The MPEG-DASH standard provides a full set of features for HTTP adaptive-bitrate streaming that allow a standard-based client to be able to receive content from any standard-based server, thereby enabling interoperability between servers and clients of different vendors.

An MPEG-DASH server provides client players with a list of the available media segment URLs in a Media Presentation Description (MPD) file. Clients can then sequentially request the media segments as required to provide uninterrupted playback of the media presentation.
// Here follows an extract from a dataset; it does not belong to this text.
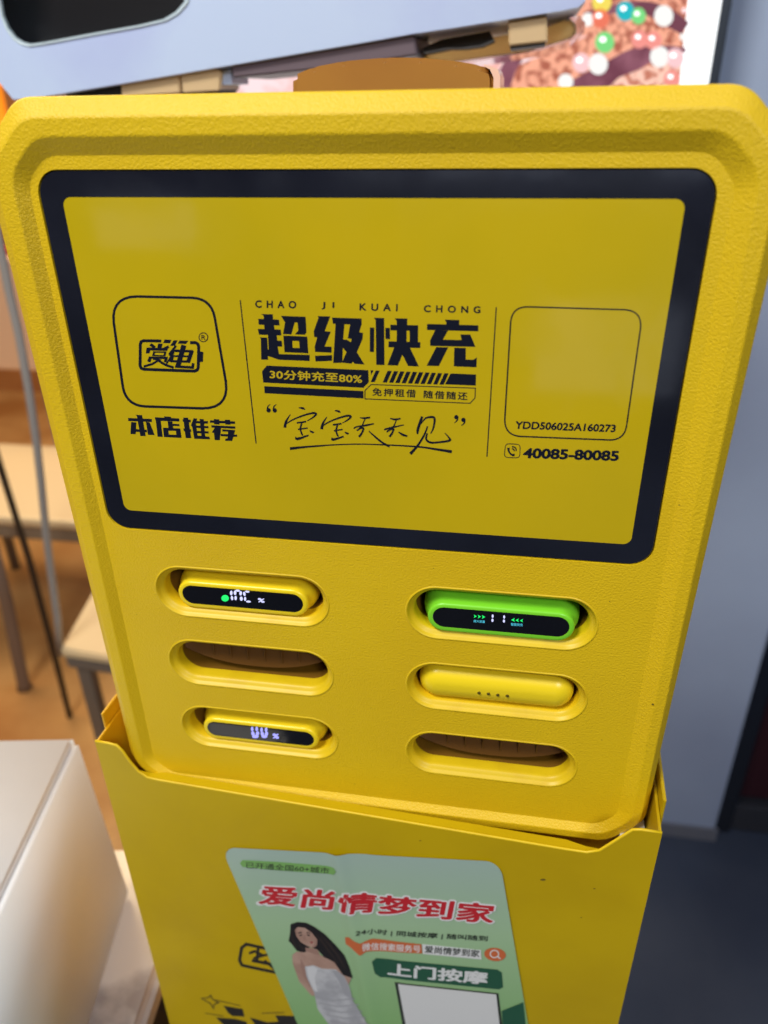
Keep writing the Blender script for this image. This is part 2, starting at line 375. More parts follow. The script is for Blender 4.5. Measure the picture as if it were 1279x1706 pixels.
# underside plate, feet with rubber pads
def slab(name, px4, y0, y1, m, parent, bev=.001):
    a = [at(x, y, y0) for x, y in px4]; b = [p + Vector((0, y1 - y0, 0)) for p in a]
    bm = bmesh.new(); skin(bm, [a, b], True, True); bmesh.ops.recalc_face_normals(bm, faces=bm.faces)
    if bev: bmesh.ops.bevel(bm, geom=bm.edges[:], offset=bev, segments=2, affect='EDGES')
    return from_bm(name, bm, m, parent)
slab('base_plate', [(385, 108), (690, 58), (694, 92), (560, 112), (388, 130)], CY + .004, CY + .10, m_under, t)
for pts, pad in (([(300, 120), (350, 111), (368, 118), (366, 152), (304, 156)], [(303, 153), (366, 149), (366, 158), (303, 162)]),
                 ([(845, 36), (911, 26), (912, 70), (848, 77)], [(849, 76), (908, 69), (908, 75), (850, 82)]),
                 ([(200, 134), (298, 118), (300, 156), (202, 162)], None)):
    f = slab('foot', pts, CY + .005, CY + .05, m_foot, t)
    if pad: slab('rubber_pad', pad, CY + .007, CY + .045, m_rub, f, 0)
slab('rubber_pad', [(110, 154), (198, 140), (200, 152), (200, 164), (112, 166)], CY + .006, CY + .05, m_rub, t, 0)
slab('cable_clip', [(735, 66), (815, 52), (822, 66), (800, 76), (770, 80), (745, 80), (704, 88), (704, 80)], CY + .02, CY + .06, m_rub, t, 0)
slab('cable_clip', [(366, 120), (384, 116), (386, 140), (368, 142)], CY + .01, CY + .05, m_case, t, 0)

m_tray = mat('olive_tray', (0.97, 0.80, 0.32), 0.45, coat=.4, trans=.65)
m_acr = mat('clear_acrylic', (0.9, 0.86, 0.84), 0.06, trans=0.9)
ty = CY + .062
tp = at(840, 70, ty)
t = thing('acrylic_tray', (tp.x, ty, tp.z), 'clear edged olive tray with a rounded end, under the pale case at the upper right', 'tray')
slab('tray_body', [(600, 90), (700, 82), (905, 48), (945, 32), (957, 40), (958, 56), (948, 64), (880, 84), (760, 102), (690, 112), (600, 112)], ty, ty + .12, m_tray, t, .0015)
slab('acrylic_rim', [(948, 30), (965, 26), (975, 38), (973, 55), (960, 66), (900, 84), (760, 108), (700, 116), (700, 112), (880, 86), (948, 65), (960, 56), (960, 42)], ty - .004, ty + .12, m_acr, t, 0)
slab('acrylic_block', [(660, 68), (694, 60), (697, 96), (676, 100), (660, 90)], ty - .03, ty + .0, m_acr, t, .001)

m_bin = mat('amber_plastic', (0.40, 0.19, 0.04), 0.35, var=(8, (0.34, 0.15, 0.035), 0.4, 0.65))
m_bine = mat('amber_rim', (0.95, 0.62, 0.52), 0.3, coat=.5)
by = 0.165; bp = at(650, 150, by)
t = thing('amber_bin', (bp.x, by, bp.z - .1), 'amber brown plastic bin with a rounded top edge directly behind the station', 'bin')
slab('bin_body', [(486, 230), (486, 126), (520, 112), (570, 102), (640, 96), (700, 96), (760, 102), (800, 109), (820, 116), (824, 130), (821, 230)], by, by + .07, m_bin, t, .0025)
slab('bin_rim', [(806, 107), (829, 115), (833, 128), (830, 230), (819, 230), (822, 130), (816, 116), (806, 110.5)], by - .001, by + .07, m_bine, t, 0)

# ================================================================== LEFT: warm seating area
m_seat = mat('cream_seat', (0.78, 0.60, 0.36), 0.45)
m_edge = mat('seat_edge_grey', (0.26, 0.20, 0.14), 0.5)
m_leg = mat('grey_metal_leg', (0.22, 0.20, 0.18), 0.4, metal=.3)
m_post = mat('pale_grey_metal', (0.36, 0.34, 0.33), 0.35)
m_dleg = mat('dark_metal_leg', (0.030, 0.020, 0.014), 0.4)
m_back = mat('beige_backrest', (0.74, 0.46, 0.30), 0.5)
a = atz(0, 878, .45); b = atz(60, 866, .45); c = atz(60, 742, .45)
y0, y1 = b.y, c.y
t = thing('chair', ((a.x + .1), (y0 + y1) / 2, 0), 'far cream seat chair with a beige backrest at the left, behind the thin dark post', 'chair', 'chairs at the left')
from_bm('seat', box_bm(-1.55, -.80, y0, y1, .425, .452, .008), m_seat, t)
from_bm('seat_frame', box_bm(-1.54, -.81, y0 + .01, y1 - .01, .385, .4245, .004), m_edge, t)
bk = box_bm(-1.75, -1.05, y1 + .05, y1 + .08, .66, .98, .01); from_bm('backrest', bk, m_back, t)
for lx, ly in ((-1.5, y1), (-.85, y1), (-1.5, y0 + .04), (-.85, y0 + .04)):
    from_bm('leg', tube_bm([(lx, ly, .384), (lx, ly, .005)], .016), m_leg, t, True)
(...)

To play the content, the client obtains the MPD from the MPEG-DASH server. The MPD can be delivered using HTTP, email, thumb drive, broadcast, or other transports. The MPD contains information about the content characteristics such as content availability, media types, timing, resolutions, minimum and maximum bandwidths, location on the network (media segment URLs), accessibility features and required digital rights management (DRM).

Based on the MDP information, the client selects an appropriately encoded stream and sends the request to start streaming.
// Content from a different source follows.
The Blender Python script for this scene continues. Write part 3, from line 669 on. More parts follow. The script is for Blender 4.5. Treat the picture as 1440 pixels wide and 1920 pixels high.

Received media segments are buffered by the client to handle network variations. During playback, the client monitors fluctuations in the network bandwidth. Based on this information, the client may switch to receive segments with lower or higher bitrate.

The same content may be available at different servers or content delivery networks (CDN). The client can stream from any of them to maximize the available network bandwidth. In this case, the MDP provides multiple URLs for the same segment.

The MPEG-DASH standard is codec and container agnostic (H.264/AAC, WebM, etc. and different media containers). It also supports: closed-captions and subtitles, multiple file container formats, video-on-demand (VoD) and live streaming.

The duration of segments can vary for both VoD and live streaming. For live streaming, the duration of the next segment can also be signaled within the current segment.

MPEG-DASH VoD or live content can be encrypted using various DRM schemes. The decryption key information is delivered to the client by MPD.

The MPD can be divided into multiple parts and downloaded in multiple steps. Some of its elements can be externally referenced.

MPEG-DASH combines delivery formats into DASH profiles. These profiles specify features for interoperability. They are identified in the MPD by unique uniform resource names (URNs).

Each segment can contain information about UTC time, so clients can control their clock drift.

A set of quality metrics are defined in the standard. Measurement happens at the client side and the information is sent back to the server.